John Emison (born 1987 in New Orleans, LA; raised in Northern California) studied art and anthropology at Colgate University (BA 2009) and Brandeis University, and sculpture at Tyler School of Art and Architecture, Temple University (MFA 2014). Solo exhibitions include SPRING / BREAK Art Show, Los Angeles, CA; Ms Barbers (with Jamie Felton), Los Angeles, CA; and Central Park, Los Angeles, CA. Group exhibitions and projects include Dan Graham 3.0, Los Angeles, CA; Monte Vista Projects, Los Angeles, CA; PAM, Los Angeles, CA; Tiger Strikes Asteroid, Los Angeles, CA; the Institute of Contemporary Art, Philadelphia, PA; and 808 Gallery, Boston University, MA. In 2019 he received the Central Park Artist Award.
Joséphine Wister Faure (born 1973, Paris, France) graduated from the Ecole Nationale Supérieure des Beaux Arts of Paris. She has had several solo exhibitions at Until Then, Paris; Keystone Art Space, Los Angeles, CA; Denk Gallery, Los Angeles CA and Silencio Club, Paris. She has also taken part in various group exhibitions at Fondation d’Entreprise Ricard, Paris; Locust Art projects, Miami FL; Torrance Art Museum, Torrance CA, Brand Library Art Center, Glendale CA; Centre Pompidou, Paris; Central Academy of Fine Arts, Beijing and Neues Museum, Berlin.
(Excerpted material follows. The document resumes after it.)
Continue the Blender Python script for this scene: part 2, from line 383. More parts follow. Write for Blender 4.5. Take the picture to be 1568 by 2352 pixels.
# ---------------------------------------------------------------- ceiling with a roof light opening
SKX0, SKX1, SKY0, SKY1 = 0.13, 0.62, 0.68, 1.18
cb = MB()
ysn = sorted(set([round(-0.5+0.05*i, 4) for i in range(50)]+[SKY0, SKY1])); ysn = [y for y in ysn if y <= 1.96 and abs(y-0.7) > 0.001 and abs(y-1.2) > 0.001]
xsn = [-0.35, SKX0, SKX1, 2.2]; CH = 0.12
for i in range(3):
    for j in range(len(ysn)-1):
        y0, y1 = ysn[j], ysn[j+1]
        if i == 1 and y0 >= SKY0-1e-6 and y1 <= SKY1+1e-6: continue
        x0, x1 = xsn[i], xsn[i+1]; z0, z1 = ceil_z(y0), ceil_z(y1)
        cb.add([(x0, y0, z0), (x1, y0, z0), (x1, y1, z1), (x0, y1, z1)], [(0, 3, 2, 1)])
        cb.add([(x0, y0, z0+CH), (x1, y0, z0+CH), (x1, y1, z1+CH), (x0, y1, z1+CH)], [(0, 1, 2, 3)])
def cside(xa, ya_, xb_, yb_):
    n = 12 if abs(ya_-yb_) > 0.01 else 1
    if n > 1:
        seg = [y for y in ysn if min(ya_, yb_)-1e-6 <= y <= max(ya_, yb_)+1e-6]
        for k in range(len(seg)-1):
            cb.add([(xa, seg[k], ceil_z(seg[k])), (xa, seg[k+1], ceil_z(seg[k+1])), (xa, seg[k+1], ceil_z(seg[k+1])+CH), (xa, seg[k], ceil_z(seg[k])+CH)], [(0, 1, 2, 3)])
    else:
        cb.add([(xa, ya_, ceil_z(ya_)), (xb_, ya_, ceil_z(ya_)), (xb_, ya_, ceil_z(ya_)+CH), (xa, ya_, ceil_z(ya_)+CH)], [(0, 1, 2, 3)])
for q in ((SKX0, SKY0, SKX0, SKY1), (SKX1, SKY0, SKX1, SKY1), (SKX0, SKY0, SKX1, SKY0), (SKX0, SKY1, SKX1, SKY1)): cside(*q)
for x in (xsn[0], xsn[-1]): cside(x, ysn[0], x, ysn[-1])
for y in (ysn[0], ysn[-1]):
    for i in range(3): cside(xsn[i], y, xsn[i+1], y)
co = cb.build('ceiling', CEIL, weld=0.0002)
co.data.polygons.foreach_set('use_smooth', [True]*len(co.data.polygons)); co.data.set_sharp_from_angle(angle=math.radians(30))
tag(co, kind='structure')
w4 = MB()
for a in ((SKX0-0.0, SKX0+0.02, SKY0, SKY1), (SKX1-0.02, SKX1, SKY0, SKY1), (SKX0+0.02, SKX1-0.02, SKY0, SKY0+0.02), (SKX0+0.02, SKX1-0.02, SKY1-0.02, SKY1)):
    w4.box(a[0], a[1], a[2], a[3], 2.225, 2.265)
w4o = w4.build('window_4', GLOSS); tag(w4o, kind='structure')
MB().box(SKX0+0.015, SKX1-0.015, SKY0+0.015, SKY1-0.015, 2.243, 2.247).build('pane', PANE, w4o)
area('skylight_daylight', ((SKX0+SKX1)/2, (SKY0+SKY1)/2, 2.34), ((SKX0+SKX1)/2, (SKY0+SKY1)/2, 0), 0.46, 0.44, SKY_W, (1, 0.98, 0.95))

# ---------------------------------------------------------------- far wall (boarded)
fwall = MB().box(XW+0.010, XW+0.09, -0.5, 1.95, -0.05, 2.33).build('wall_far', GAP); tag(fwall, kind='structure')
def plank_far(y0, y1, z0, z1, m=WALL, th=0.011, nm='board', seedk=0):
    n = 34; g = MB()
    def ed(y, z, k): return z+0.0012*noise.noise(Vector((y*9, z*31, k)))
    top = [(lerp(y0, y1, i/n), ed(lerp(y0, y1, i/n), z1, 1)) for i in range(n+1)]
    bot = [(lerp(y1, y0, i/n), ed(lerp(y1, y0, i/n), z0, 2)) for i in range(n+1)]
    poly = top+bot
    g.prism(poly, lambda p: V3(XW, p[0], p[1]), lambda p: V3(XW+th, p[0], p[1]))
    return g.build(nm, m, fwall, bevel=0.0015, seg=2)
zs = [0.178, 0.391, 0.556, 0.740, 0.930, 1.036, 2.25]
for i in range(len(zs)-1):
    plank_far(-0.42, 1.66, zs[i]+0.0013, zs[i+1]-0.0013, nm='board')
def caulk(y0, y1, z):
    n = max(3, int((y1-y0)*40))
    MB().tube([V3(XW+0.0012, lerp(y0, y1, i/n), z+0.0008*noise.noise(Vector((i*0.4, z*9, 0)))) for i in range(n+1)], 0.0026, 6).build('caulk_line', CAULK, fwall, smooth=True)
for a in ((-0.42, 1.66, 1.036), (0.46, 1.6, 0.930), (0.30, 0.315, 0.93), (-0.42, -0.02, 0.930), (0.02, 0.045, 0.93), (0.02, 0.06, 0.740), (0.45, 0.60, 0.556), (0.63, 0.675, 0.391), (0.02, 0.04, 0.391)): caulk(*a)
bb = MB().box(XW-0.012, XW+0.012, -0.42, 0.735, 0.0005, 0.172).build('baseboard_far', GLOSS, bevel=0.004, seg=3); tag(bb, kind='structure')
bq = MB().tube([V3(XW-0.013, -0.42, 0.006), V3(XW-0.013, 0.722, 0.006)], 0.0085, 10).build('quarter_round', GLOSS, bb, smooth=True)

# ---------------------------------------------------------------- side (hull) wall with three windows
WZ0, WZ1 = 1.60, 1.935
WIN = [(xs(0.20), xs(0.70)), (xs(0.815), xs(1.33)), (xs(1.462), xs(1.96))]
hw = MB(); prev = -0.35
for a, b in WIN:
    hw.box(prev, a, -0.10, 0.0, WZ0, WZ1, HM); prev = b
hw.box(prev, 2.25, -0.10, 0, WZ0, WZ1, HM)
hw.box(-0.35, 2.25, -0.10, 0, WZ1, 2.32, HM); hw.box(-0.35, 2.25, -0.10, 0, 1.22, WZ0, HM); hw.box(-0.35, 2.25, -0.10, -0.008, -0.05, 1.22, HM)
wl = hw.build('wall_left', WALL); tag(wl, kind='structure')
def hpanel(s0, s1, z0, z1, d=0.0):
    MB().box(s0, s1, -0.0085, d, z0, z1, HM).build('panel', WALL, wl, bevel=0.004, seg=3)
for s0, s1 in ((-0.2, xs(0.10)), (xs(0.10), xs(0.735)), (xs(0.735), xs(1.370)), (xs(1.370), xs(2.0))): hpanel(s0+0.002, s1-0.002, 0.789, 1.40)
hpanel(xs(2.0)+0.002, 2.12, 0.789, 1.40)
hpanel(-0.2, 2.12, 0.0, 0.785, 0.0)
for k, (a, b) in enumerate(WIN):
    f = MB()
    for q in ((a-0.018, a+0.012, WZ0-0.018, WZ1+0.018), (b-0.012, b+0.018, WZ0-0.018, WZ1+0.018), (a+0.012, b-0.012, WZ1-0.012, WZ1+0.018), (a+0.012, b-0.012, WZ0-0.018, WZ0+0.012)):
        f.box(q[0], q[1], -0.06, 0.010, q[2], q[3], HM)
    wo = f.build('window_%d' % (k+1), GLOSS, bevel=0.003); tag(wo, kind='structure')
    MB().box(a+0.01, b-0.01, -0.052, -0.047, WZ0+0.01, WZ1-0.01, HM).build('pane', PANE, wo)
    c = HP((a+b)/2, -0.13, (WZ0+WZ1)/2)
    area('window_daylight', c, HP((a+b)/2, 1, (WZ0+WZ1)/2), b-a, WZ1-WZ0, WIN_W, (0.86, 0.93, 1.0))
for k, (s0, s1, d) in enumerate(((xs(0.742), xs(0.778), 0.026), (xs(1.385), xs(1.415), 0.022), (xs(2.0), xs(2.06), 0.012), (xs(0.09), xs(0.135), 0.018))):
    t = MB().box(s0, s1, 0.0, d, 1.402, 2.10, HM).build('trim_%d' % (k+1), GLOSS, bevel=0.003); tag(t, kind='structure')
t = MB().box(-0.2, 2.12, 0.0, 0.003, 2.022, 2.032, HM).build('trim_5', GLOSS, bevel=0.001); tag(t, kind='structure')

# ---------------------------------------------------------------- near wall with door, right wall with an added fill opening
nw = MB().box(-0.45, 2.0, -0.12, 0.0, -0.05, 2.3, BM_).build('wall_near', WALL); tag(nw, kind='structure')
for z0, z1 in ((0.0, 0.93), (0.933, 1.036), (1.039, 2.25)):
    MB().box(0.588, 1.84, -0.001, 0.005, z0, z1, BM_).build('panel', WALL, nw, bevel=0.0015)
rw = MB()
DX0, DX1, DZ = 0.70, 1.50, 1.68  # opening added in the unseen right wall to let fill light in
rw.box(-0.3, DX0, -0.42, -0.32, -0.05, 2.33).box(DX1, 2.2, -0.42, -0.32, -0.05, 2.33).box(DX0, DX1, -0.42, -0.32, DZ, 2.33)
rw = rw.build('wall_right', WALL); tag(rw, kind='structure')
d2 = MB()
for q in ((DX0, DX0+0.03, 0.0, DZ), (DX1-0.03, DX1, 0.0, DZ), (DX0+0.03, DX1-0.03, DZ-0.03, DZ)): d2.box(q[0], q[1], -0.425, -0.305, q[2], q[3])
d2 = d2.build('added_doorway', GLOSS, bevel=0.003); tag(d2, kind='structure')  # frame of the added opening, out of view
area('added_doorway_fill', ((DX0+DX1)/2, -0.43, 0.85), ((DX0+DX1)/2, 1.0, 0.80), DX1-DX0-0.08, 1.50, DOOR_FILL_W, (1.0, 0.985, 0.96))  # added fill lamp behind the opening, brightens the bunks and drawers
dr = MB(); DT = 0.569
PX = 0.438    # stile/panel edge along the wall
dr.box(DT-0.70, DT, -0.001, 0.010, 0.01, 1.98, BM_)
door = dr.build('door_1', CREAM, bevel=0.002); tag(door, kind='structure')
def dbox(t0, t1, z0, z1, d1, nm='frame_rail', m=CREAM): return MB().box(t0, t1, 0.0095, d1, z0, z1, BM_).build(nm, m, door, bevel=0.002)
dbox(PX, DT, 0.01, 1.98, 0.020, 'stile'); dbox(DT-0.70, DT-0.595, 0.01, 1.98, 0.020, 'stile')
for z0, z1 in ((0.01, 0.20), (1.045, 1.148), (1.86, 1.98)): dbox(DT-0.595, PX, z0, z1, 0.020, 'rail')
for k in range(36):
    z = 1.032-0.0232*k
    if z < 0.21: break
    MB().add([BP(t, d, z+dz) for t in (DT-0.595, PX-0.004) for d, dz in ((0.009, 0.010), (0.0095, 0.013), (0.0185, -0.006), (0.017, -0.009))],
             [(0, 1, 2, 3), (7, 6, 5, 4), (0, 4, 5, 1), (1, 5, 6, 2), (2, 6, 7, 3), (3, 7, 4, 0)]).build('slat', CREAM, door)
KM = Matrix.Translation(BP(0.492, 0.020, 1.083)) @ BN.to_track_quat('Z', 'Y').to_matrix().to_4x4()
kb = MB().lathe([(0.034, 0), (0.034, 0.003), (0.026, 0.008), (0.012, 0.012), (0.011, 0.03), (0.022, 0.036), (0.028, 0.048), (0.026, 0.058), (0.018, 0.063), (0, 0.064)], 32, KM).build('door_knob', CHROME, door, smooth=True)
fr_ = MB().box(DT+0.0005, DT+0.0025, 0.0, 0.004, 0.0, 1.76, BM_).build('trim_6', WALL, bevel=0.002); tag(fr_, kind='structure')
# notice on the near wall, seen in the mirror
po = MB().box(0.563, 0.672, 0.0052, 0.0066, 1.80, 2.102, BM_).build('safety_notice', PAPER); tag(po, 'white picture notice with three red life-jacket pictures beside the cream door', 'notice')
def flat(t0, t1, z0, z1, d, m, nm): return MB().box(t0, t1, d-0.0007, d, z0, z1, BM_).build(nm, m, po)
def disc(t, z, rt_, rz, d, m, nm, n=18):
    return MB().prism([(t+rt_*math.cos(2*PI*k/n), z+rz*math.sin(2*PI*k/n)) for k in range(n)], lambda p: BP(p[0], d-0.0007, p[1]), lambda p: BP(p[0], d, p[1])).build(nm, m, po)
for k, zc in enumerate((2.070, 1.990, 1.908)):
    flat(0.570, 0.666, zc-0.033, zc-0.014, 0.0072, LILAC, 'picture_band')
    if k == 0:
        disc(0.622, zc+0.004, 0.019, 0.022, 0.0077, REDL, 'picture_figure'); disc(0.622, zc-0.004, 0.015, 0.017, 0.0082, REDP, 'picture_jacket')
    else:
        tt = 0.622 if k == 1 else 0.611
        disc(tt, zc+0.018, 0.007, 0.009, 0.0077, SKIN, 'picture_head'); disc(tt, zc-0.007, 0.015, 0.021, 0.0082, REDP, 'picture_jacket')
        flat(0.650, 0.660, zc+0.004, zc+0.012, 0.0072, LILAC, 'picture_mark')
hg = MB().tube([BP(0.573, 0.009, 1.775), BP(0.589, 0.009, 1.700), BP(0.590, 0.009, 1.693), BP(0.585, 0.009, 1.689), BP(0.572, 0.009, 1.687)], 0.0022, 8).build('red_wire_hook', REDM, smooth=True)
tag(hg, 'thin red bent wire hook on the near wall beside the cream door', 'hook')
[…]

Georgina Reskala (born in Mexico City, Mexican-Lebanese) Shortlisted for the Hariban Award in Kyoto Japan, 2017. Solo exhibitions include: PDX CONTEMPORARY ART, Portland, OR; K.OSS Contemporary Detroit, MI; The Meyer Simpson Library, Oakland, CA; Contornos, Mexico City; Quotidian, San Francisco, CA. Public collections: The Portland Art Museum; the Frye Art Museum (Seattle, WA); The Jordan Schnizter Museum of Art, University of Oregon; Cassilhaus Collection, Chapel Hill, NC and Museo Comunitario de Arte, Zacatecas, Mexico.
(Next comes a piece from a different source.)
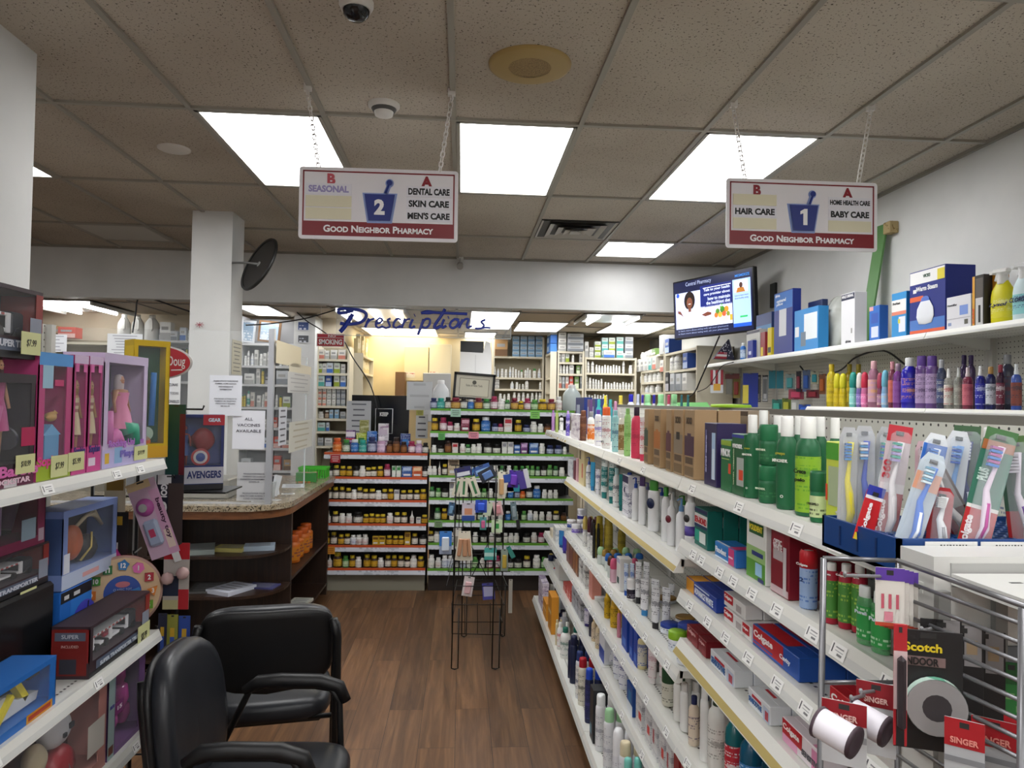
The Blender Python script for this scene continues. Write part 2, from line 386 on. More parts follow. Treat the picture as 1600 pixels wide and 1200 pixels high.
# ---------------------------------------------------------------- hanging aisle signs
M_RED = mat('7d1220', .4); M_NAVY = mat('1c2f80', .4); M_HALO = mat('8fa3d8', .45)
def aisle_sign(px, chains, num, b, a, label):
    """px: the four corners in the photo, top-left clockwise"""
    y = 3.10; P = [aty(u, v, y) for u, v in px]; c = sum(P, Vector())/4
    w_ = ((P[1]-P[0]).length+(P[2]-P[3]).length)/2; h = ((P[0]-P[3]).length+(P[1]-P[2]).length)/2
    ang = math.atan2((P[1]-P[0]).z, w_)
    t = thing('aisle_sign', label, 'hanging sign', c); t.rotation_euler = (0, -ang, 0)
    # rounded board
    def rr(w, h, r, n=4):
        o = []
        for cx, cz, a0 in ((w/2-r, h/2-r, 0), (-w/2+r, h/2-r, 1), (-w/2+r, -h/2+r, 2), (w/2-r, -h/2+r, 3)):
            for k in range(n+1):
                q = (a0+k/n)*PI/2; o.append((cx+r*math.cos(q), cz+r*math.sin(q)))
        return o
    MB().prism(rr(w_, h, .014), .008, 'e7e5ea').build('board', t, (0, -.004, 0))
    e = .015; f = MB(); b0, b1 = -h/2+e, -h/2+e+.056*h/.28
    f.span((-w_/2+e, -.0052, b0), (w_/2-e, -.004, b1), M_RED)
    for s in (-1, 1): f.span((s*(w_/2-e), -.0052, b1), (s*(w_/2-e-.006), -.004, h/2-e), M_RED)
    f.span((-w_/2+e, -.0052, h/2-e-.006), (w_/2-e, -.004, h/2-e), M_RED)
    f.build('red_border', t)
    text('Good Neighbor Pharmacy', t, (0, -.0058, (b0+b1)/2), .042, 'f4f2f4', bold=.03, wide=w_*.69, tall=.030, caps=True)
    q = .12*h/.28
    halo = [(-.066, .047), (.066, .047), (.047, -.068), (-.047, -.068)]
    k = h/.28*1.02; o = (w_*.005, -.0055, -.004)
    MB().prism([(x*k*1.0, z*k) for x, z in halo], .001, M_HALO).tube([(.022*k, -.0002, .045*k), (.034*k, -.0002, .078*k)], .009*k, M_HALO, 8).lathe([(.016*k, 0), (.016*k, .001)], M_HALO, 20, o=(.036*k, 0, .086*k), axis=(0, -1, 0)).build('mortar_halo', t, o)
    MB().prism([(x*k*.87, z*k*.87) for x, z in halo], .001, M_NAVY).tube([(.022*k, -.0007, .045*k), (.034*k, -.0007, .078*k)], .0045*k, M_NAVY, 8).lathe([(.011*k, 0), (.011*k, .0016)], M_NAVY, 20, o=(.036*k, 0, .086*k), axis=(0, -1, 0)).build('mortar_emblem', t, (o[0], o[1]-.008, o[2]))
    if num == '1': MB().add([(x*k, 0, z*k) for x, z in ((-.004, -.03), (.013, -.03), (.013, .034), (.001, .034), (-.016, .024), (-.016, .012), (-.004, .016))], [list(range(7))], 'f4f4f6').build('lettering', t, (o[0], -.0155, -.012*k))
    else: text(num, t, (o[0], -.0155, -.012*k), .075*k, 'f4f4f6', bold=.05)
    for side, s, rows, col in (('B', -1, b, 'c25560' if num == '2' else '8a1f2d'), ('A', 1, a, '8a1626')):
        text(side, t, (s*w_*.30, -.0055, h*.335), .06, col, bold=.05)
        for r, (word, size) in enumerate(rows):
            z = h*.195-r*h*.17
            pl = MB().box((0, 0, 0), (w_*.285, .003, h*.155), 'e2e2ea' if word else 'ddd8bd').build('name_plate', t, (s*w_*.315, -.0055, z))
            if word: text(word, pl, (0, -.002, 0), .04, '9a93c4' if word == 'SEASONAL' else '14151c', bold=.045, wide=w_*size*(.97 if len(word) > 9 else .93), tall=.022 if word.startswith('HOME') else .029)
    R = Matrix.Rotation(-ang, 3, 'Y').transposed()
    for (cu, cv), s in chains:
        top = R@(atz(cu, cv, CEIL)-c); bot = R@(aty(s[0], s[1], y)-c); bot.z = h/2-.004
        MB().span((-.016, -.01, -.03), (.016, .01, 0), 'dcdad6').lathe([(.008, -.045), (.008, -.03)], 'dcdad6', 8).build('ceiling_clip', t, top)
        top = top-Vector((0, 0, .035)); n = max(2, int((top-bot).length/.021)); ch = MB(); d = (bot-top)/n; dn = d.normalized(); sx = Vector((1, 0, 0)); sy = dn.cross(sx)
        for i in range(n):
            mid = top+d*(i+.5); l = d.length*.62; side = (sx*1.0 if i % 2 else sy*.7+sx*.6)*.0075
            ch.tube([mid-dn*l-side*.4, mid-dn*l*.6-side, mid+dn*l*.6-side, mid+dn*l-side*.4, mid+dn*l+side*.4, mid+dn*l*.6+side, mid-dn*l*.6+side, mid-dn*l+side*.4], .0027, 'd9d6d2', 4, True)
        ch.build('chain', t)
    return t
aisle_sign([(468.5, 260), (716.7, 268.3), (714.3, 380), (466, 372)], [((481, 131), (498, 262)), ((706, 139), (687, 268))], '2',
           [('SEASONAL', .27), ('', 0), ('', 0)], [('DENTAL CARE', .27), ('SKIN CARE', .275), ("MEN'S CARE", .275)],
           'white hanging aisle sign numbered 2 for seasonal, dental, skin and men care')
aisle_sign([(1135, 278), (1370, 286.6), (1369.6, 393), (1133.8, 388)], [((1146, 157), (1164, 280)), ((1360, 163), (1341, 286))], '1',
           [('', 0), ('HAIR CARE', .28), ('', 0)], [('HOME HEALTH CARE', .275), ('BABY CARE', .275), ('', 0)],
           'white hanging aisle sign numbered 1 for hair, home health and baby care')
# ================================================================ shop shelving
def pegmat(name, base, hole):
    m, t, b = nt(name); co = node(t, 'ShaderNodeTexCoord'); se = node(t, 'ShaderNodeSeparateXYZ'); t.links.new(co.outputs['Object'], se.inputs[0])
    def mm(op, a, b_=None):
        n = node(t, 'ShaderNodeMath', operation=op)
        for i, v in enumerate((a, b_)):
            if v is None: continue
            if isinstance(v, (int, float)): n.inputs[i].default_value = v
            else: t.links.new(v, n.inputs[i])
        return n.outputs[0]
    d = []
    for ax in ('X', 'Z'):
        f = mm('SUBTRACT', mm('FRACT', mm('DIVIDE', se.outputs[ax], .0254)), .5); d.append(mm('MULTIPLY', f, f))
    r = mm('ADD', d[0], d[1])
    t.links.new(ramp(t, r, [(.010, hole), (.02, base)]), b.inputs['Base Color']); b.inputs['Roughness'].default_value = .6
    return m
M_PEG = pegmat('pegboard', 'c9c8c0', '2c2b29'); M_PEGD = pegmat('dark_pegboard', '2b2928', '0b0b0b')
M_SH = mat('dcdcd6', .4); M_RAIL = mat('c6c7c4', .35); M_GOLD = mat('b3a060', .35, .2)
def perf(name, base):
    m, t, b = nt(name); co = node(t, 'ShaderNodeTexCoord'); se = node(t, 'ShaderNodeSeparateXYZ'); t.links.new(co.outputs['Object'], se.inputs[0])
    def mm(op, a, v):
        n = node(t, 'ShaderNodeMath', operation=op); t.links.new(a, n.inputs[0]); n.inputs[1].default_value = v; return n.outputs[0]
    fx = mm('LESS_THAN', mm('FRACT', mm('DIVIDE', se.outputs['X'], .02), 0), .45)
    y1 = mm('LESS_THAN', mm('ABSOLUTE', mm('SUBTRACT', mm('PINGPONG', se.outputs['Y'], .09), .045), 0), .0035)
    n = node(t, 'ShaderNodeMath', operation='MULTIPLY'); t.links.new(fx, n.inputs[0]); t.links.new(y1, n.inputs[1])
    t.links.new(ramp(t, n.outputs[0], [(.4, base), (.6, '222222')]), b.inputs['Base Color']); b.inputs['Roughness'].default_value = .4
    return m
M_PERF = perf('slotted_shelf', 'dcdcd6')
def shelf_part(t, w_, z, depth, back, lip=.036, out=.014, strip=None, tags=0, top=None, seed=0, front=0., x0=0., tagw=.05, bracket=True, ends=True):
    """one shelf, local frame: front along x at y=0, runs back to y=depth; front: how far its lip sits behind the base's"""
    s = MB().span((-w_/2, .002, -.022), (w_/2, depth, 0), top or M_PERF)
    if bracket:
        for q in (-1, 1): s.prism([(.02, -.022), (depth, -.022), (depth, -.085), (.06, -.034)], .003, M_SH, Matrix.Translation((q*(w_/2-.012), 0, 0))@Matrix.Rotation(PI/2, 4, 'Z'))
    sh = s.build('shelf', t, (x0, front, z))
    r = MB(); r.add([(-w_/2, 0, .002), (w_/2, 0, .002), (w_/2, -out, -lip), (-w_/2, -out, -lip), (-w_/2, .012, .0), (w_/2, .012, 0), (w_/2, .01, -lip), (-w_/2, .01, -lip)],
                    [(0, 1, 2, 3), (0, 4, 5, 1), (3, 2, 6, 7), (0, 3, 7, 4), (1, 5, 6, 2)], M_SH)
    r.add([(-w_/2+.004, -.0005, -.005), (w_/2-.004, -.0005, -.005), (w_/2-.004, -out-.0005, -lip+.004), (-w_/2+.004, -out-.0005, -lip+.004)], [(0, 1, 2, 3)], strip or M_RAIL)
    r.build('price_rail', sh)
    rnd = random.Random(seed); ang = math.atan2(out, lip)
    for k in range(tags):
        x = -w_/2+.05+(w_-.1)*(k+.5+rnd.uniform(-.3, .3))/tags
        g = MB().box((0, 0, 0), (tagw, .001, .026), 'f0f0ee')
        g.box((-tagw*.36, -.0008, .002), (.003, .0006, .016), '55555a').box((.004, -.0008, .006), (tagw*.5, .0006, .0022), '8a8a8e').box((.004, -.0008, .0), (tagw*.5, .0006, .0016), 'a8a8aa').box((.008, -.0008, -.006), (tagw*.3, .0006, .004), '77777a')
        g.build('price_tag', sh, (x, -out/2-.0025, -lip/2), (-ang, 0, 0))
    return sh
def gondola(label, origin, rz, w_, depth, height, shelves, base=.15, peg=None, kick='c8c7c1', double=False, back=None, group=None, side=True, basestrip=None):
    """origin: middle of the base deck's front edge on the floor; local x along the front, y into the shelf"""
    t = thing('gondola_shelving', label, 'store shelving', origin, rz, group)
    bd = back or depth
    MB().span((-w_/2+.002, bd, .02), (w_/2-.002, bd+.012, height), peg or M_PEG).build('back_panel', t)
    for q in (-1, 1): MB().span((q*(w_/2-.001), bd-.02, 0), (q*(w_/2-.028), bd+.03, height), 'bdbcb6').build('upright', t)
    if base:
        MB().span((-w_/2+.001, .05, .0), (w_/2-.001, .062, base-.045), kick).build('kick_plate', t)
        shelf_part(t, w_-.004, base, bd-.004, bd, bracket=False, strip=basestrip)
    for a in shelves: shelf_part(t, w_-.004, **a)
    return t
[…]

Iva Gueorguieva (born 1974, Sofia, Bulgaria) has had solo exhibitions and projects at UTA Artist Space, Los Angeles; Miles McEnery gallery, New York, NY; Susanne Vielmetter Los Angeles Projects, Los Angeles, CA; ACME, Los Angeles, CA; Pomona Museum of Art, Claremont, CA. Her work is included in the collections of Los Angeles County Museum of Art, Los Angeles, CA; Minneapolis Institute of Art, Minneapolis, MN; Museum of Contemporary Art, Los Angeles, CA; Museum of Contemporary Art, San Diego, CA; University Art Museum, California State University, Long Beach, CA; Art, Design and Architecture Museum at UC Santa Barbara, Santa Barbara, CA; Tang Teaching Museum, Saratoga Springs, NY and Benton Museum of Art, Claremont, CA. She was included in Variations: Conversations in and around Abstract Painting, curated by Franklin Sirmans, Los Angeles County Museum of Art, Los Angeles, CA. She lives and works in Los Angeles.